むしろ本筋が濃すぎてドラマ勢の活躍をちゃんと
記憶しきれてないような気がします。
2回目を見る機会があれば、
次は余裕を持ってオタクの楽しみ方したいです。


私、気づきました。

私、気づきました。

アンナチュラル:ロッカールームで服装を整え、エプロンを身につけて解剖台へ。
   MIU404:志摩が慣れないネクタイを結ぼうとして苦戦。桔梗に指摘される。
 ラストマイル:梨本がロッカールームでネクタイを締める。

3作とも、
身だしなみを整えるシーンから始まるんです……!
身だしなみを整えること」が
仕事を始める合図として統一されているのに気づいて、痺れました。
意図的なものかどうかはわかりませんが、
みんな仕事の上で、職業としてやってるんだな
と改めて感じて、学生の私は
「大人ってかっこいいな」と思いました。


その他にも、私気づきました。
各ドラマでも群を抜いて人気なお話といえば

アンナチュラル#4「誰が為に働く」
MIU404#4「ミリオンダラー・ガール」ですが

思えば、この心がズサァとなるお話たちは
どちらも「届ける」話なんです……

人が人へ何かを届ける行為の儚さと尊さを
この映画でどちらの方向からも描いていて
心がギュッとしました。
これも意図的なのだろうか……

ーーー

これでもかと描かれる「日本」

3作品を通して、今の日本には
交通、SNSの網がびっしりと張り巡らされているのだとひしひしと感じます。
その網の間で日々回り続ける、情報と物資を通じて、
現代の日本人がこれでもかと描き出されていました。

本当に雑な言葉で説明してしまいますが、
爆弾に洗濯機が勝利するシーンは、
日本の弱み=極度な献身、正常性バイアス、過労死の美化
と
日本の強み=品質こだわる丁寧さ、思いやりの心
の対比の末、日本の強みが勝利する、表現がされています。
(今書いてみると、強みと弱みがかなり表裏一体でひやっとしました。
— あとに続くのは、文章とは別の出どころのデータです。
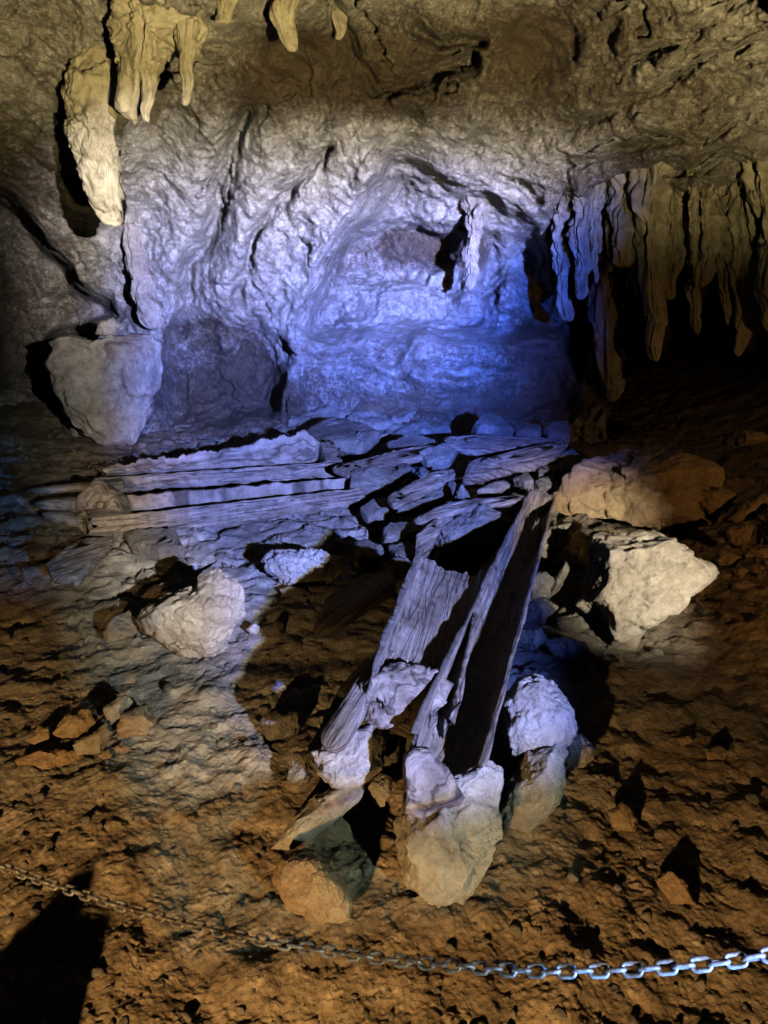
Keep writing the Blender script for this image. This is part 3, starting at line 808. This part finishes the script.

)

救いであり、祈り。

作中で何度か
「その行動力を他のことに使えばいいのに……」
のようなセリフがあった気がしますが、
その通り、製作陣からの
大切にすべきことを見失わないで」という
メッセージなのかもしれないと思いました。

見終わったあと映画館を出ると
スクリーンの中の世界が自分が今見ている世界に重なって見えて、
自分たちの世界もシェアされているような感覚に陥りました。

ーーー



3部作が伝える思い

アンナチュラル:それでも生きていくことに意味がある
   MIU404:だからこそ生きていく必要がある
 ラストマイル:お願いだから生きていて欲しい

これが、各作品の伝えたいことなのかな、と感じました。
もちろん重なる部分もあります。
そして、映画の鑑賞を経て、
あなたは生きていていいんだよ
と、スクリーンの中の世界のみんなが
言ってくれているような気がしました。

ーーー

こちらの期待を遥かに超えてくる

ドラマが大好きで、
製作陣への信頼もすごくあったので、
期待がMAXまで膨らんだ状態で上映を迎えましたが
それを何倍も超えてくる衝撃と重みでした……

いつか野木さんが言ってた気がして、
心に残っている言葉がありまして。

予想は裏切るけど期待は裏切らない

エンタメの目指すべき形。でもかなり難しいはず。

ラストマイルは、これに+αで
見た人の人生に新しい視点をもたらす
というさらに難しいことを成し遂げていると思います。

勢いやスピード感があって、
迫力も臨場感も緊迫感もすごくて、
映画作品として、
映画館で見れてよかったと強く感じます。
ですがそれと同時に、
2時間じゃもったいない!!
というボリューム感と情報の多さでした。
オタクとしてはもっと世界が広がって行くのを見てみたい……

ーーー

荷物を受け取りました

私は、バイトすらほぼしたことがなく、
宅配を自分で頼むこと受け取ることもほとんどありません。
映画を楽しむ臨場感という点では不利だったかもしれないけれど、
完全に社会に独り立ちする前に見れたのは本当に良かったと思います。
働き始めた頃、もう一度見て見たいとも感じます。
感じ方が変わるかも。

確実に、働くことについての軸やブレーキのことを
考えるきっかけ
になりました。

社会というベルトコンベアは、もはや止めることはできないけれど、
そこから無理やり降りたくなった時、
誰かが気づき、一人のために躊躇わず停止ボタンを押せる、
そんな人間になりたいし、
そんな社会に変わっていけますように。